Glee’s Chris Colfer—the young, out gay actor who plays the show’s young, out gay character, Kurt—was overlooked in a season that gave Kurt a lot of emotional range.  Seeing him crowned prom queen beside his self-hating gay nemesis as prom king was one of the series’ highpoints last year.

But so much of this Emmy broadcast was just dumb.  I know these evenings are meant for the industry, but if that’s the case, why broadcast them at all?  Why ask millions of viewers to sit through stupid palaver meant to appeal to no one but the lowest common viewer denominator?  Why embarrass performers like Kerry Washington with such silly patter?  Why try to pretend the stakes are so low when they’re really so high?
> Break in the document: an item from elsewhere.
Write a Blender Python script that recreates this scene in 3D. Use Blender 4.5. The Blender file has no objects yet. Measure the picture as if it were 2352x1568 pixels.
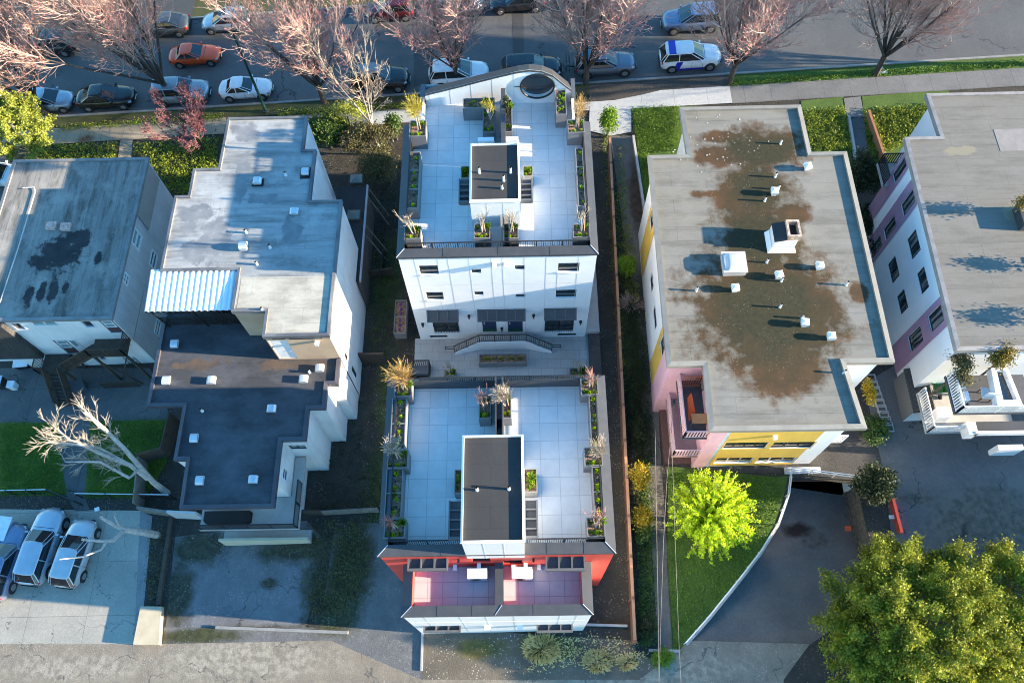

I don’t think anyone’s taste is corrupt enough to find funny the snarky voice-over commentary broadcast this year as winners approached the stage.  And why not ask winners to dig a little deeper, think about the viewer, and say something meaningful when they accept their awards, instead of starring stupidly at the audience and saying only, “Wow,” before thanking lists of people that mean nothing to anyone but their peers?

The schizophrenic evening swung between tediously slow acceptance speeches and clips of nominees edited at such a fast and furious tempo it was hard to distinguish Modern Family from The Killing.  The pace of those clips made the actual work seem secondary.  But it’s only honest to say that, in fact, it is.

Like all awards shows, the Emmys are really a showcase for women’s hair and gowns and jewelry, for the secondary market of magazines and tabloids that dine out on the gaffes and the superficial glory.  The Miss America take-off with McCarthy et al spoke the truth.

I only wish Lynch had hosted in a nice tux instead.